И мне хочется еще раз повторить его слова из этой статьи: «Неужели мы уступим писателям будущих поколений честь рассказать об этом миру?»
Надо ли отвечать на этот вопрос?
С самого начала мне хотелось бы сказать о его постоянности, верности своему писательскому труду и ясном понимании того, чего он хочет от литературы и от самого себя в момент окончания войны.
Проходит ровно год… И снова наступило 22 июня, но 1946 года — годовщина войны, первый раз прожитая нами без войны.
«Памяти павших» — называется статья Василия Гроссмана, написанная специально к этому дню.
«Величайшая из войн повлекла великие жертвы, победа далась нам не даром; могла ли даром даться нам победа в этой невиданной по ожесточению борьбе», — этими, даже чуть скуповатыми строчками начинает он свою статью.
И чуть дальше:
«Мы знаем — жизнь щедра и богата. Мы знаем — на место павших пришли новые борцы и свершили победу. В бессмертии великого дела, в вечности жизни народа — утешительная мудрость, давно уж познанная людьми. Павшие живут в делах живых. Эта мудрость утешает нас…»
И вдруг на этом слове резко обрывается его голос: «Но к чему утешаться мудростью! Мы достаточно сильны духом, чтобы не искать утешения в своей печали. Пусть печаль не ищет себе утешений, пусть она живет в нас…»
Он вспоминает войну:
«Я видел развалины и пепел Гомеля, Чернигова, Минска и Воронежа, взорванные копры донецких шахт, подорванные домны, разрушенный Крещатик, черный дым над Одессой, обращенную в прах Варшаву и развалины харьковских улиц. Я видел горящий Орел и разрушения Курска, видел взорванные памятники, музеи и заповедные здания, видел разоренную Ясную Поляну и испепеленную Вязьму».
Такова география войны в жизни Василия Гроссмана…
И все-таки он уверен, что города поднимутся из пепла… «Но почему и теперь, — спрашивает он, — в пору победы жизни над смертью, вспоминается мне красноармеец, которого видел я под Ельней в декабре 1941 года. Он лежал на молодом, только что выпавшем снежке, под молодой, тоненькой яблонькой, лежал маленький, как воробушек, и на мальчишеском лице его была лукавая и робкая улыбка. Он прижимал к груди котелок с замерзшей кашей, и невинные длинные ресницы, казалось, вот-вот поднимутся над глазами, такими эти ресницы были тонкими и длинными, такими шелковистыми и легкими».

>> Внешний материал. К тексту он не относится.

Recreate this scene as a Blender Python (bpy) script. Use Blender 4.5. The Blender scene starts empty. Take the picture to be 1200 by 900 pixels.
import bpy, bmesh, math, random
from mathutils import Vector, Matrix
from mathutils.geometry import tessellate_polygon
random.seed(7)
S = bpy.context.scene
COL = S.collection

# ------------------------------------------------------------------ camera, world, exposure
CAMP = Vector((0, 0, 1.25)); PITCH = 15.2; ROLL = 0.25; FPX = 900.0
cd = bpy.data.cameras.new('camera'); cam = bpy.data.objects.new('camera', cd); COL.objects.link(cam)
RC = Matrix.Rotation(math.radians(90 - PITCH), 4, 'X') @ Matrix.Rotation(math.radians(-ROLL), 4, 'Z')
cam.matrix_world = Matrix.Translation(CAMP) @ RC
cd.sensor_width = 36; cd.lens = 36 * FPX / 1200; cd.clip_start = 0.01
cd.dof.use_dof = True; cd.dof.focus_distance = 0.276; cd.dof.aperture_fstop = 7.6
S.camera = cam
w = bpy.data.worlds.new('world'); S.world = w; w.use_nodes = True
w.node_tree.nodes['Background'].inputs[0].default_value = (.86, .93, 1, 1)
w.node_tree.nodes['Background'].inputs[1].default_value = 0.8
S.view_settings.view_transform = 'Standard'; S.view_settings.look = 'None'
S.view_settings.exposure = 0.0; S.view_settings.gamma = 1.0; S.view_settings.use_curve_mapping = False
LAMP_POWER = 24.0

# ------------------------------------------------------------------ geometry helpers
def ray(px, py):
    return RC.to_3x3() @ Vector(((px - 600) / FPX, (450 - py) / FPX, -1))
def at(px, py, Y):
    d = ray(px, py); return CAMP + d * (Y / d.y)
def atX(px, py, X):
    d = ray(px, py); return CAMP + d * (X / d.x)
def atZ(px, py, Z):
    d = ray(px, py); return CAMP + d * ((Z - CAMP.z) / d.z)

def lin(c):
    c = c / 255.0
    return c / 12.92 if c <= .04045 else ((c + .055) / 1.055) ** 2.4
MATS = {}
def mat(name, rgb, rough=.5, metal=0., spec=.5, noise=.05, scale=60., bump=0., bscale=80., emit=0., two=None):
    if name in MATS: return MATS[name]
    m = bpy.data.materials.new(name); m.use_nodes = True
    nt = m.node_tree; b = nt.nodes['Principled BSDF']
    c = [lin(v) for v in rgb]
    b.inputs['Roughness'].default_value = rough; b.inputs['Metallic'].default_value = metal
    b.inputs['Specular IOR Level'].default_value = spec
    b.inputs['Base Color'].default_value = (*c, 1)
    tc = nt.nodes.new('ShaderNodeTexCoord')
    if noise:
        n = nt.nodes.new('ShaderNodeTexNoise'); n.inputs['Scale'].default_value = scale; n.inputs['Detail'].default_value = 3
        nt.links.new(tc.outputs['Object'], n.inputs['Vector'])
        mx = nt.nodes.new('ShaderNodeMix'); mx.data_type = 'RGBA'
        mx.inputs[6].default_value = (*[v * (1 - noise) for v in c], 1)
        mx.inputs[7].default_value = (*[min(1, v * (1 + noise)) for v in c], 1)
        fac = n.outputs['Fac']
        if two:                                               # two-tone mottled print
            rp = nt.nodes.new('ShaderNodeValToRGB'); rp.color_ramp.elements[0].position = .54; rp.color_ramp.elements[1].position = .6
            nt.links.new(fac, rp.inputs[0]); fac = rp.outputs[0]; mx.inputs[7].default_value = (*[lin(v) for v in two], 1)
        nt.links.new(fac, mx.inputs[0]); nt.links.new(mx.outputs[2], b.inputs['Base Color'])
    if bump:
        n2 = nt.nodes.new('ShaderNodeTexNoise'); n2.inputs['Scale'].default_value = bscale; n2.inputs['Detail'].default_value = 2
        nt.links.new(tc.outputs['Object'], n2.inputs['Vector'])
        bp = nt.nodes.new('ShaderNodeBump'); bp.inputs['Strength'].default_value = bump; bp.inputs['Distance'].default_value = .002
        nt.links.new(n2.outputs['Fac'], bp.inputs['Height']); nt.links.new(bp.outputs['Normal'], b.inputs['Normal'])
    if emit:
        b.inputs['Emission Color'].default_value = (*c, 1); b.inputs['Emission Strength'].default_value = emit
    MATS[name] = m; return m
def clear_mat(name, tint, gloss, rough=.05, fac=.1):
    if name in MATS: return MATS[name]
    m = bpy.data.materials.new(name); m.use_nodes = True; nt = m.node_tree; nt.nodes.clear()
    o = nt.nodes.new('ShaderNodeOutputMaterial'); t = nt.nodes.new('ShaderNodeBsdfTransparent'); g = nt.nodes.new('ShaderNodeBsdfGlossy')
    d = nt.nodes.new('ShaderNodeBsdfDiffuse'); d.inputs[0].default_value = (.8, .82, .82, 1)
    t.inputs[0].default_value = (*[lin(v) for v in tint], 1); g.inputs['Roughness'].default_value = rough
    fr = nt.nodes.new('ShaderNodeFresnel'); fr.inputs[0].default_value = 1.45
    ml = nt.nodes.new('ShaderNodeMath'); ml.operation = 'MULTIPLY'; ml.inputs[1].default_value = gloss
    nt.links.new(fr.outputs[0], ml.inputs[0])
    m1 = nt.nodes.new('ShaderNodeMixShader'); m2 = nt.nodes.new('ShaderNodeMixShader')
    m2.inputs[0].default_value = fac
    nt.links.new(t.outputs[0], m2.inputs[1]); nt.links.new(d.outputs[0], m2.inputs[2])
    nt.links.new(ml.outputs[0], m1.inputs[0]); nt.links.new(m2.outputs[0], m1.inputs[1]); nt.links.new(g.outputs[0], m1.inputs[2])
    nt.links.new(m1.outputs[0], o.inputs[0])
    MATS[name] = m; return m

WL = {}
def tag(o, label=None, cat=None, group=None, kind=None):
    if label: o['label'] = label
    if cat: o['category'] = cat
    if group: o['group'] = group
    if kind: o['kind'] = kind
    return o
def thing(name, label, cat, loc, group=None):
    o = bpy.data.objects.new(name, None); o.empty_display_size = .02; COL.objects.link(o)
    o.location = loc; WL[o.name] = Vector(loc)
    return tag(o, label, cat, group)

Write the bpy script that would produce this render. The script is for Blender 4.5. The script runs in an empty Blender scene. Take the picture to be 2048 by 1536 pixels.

И — главное чувство, главная боль:
«…нет силы, которая могла бы чуть-чуть поднять эти легкие шелковые ресницы над сомкнувшимися глазами юноши в красноармейской шинели. Этим глазам не увидеть осенних желтых листьев и блеска ручья, и пивной пены в кружке, и ласкового взора матери, и лунного света, и звезд на небе, и свежего ржаного хлеба. Эти глаза закрылись навеки веков».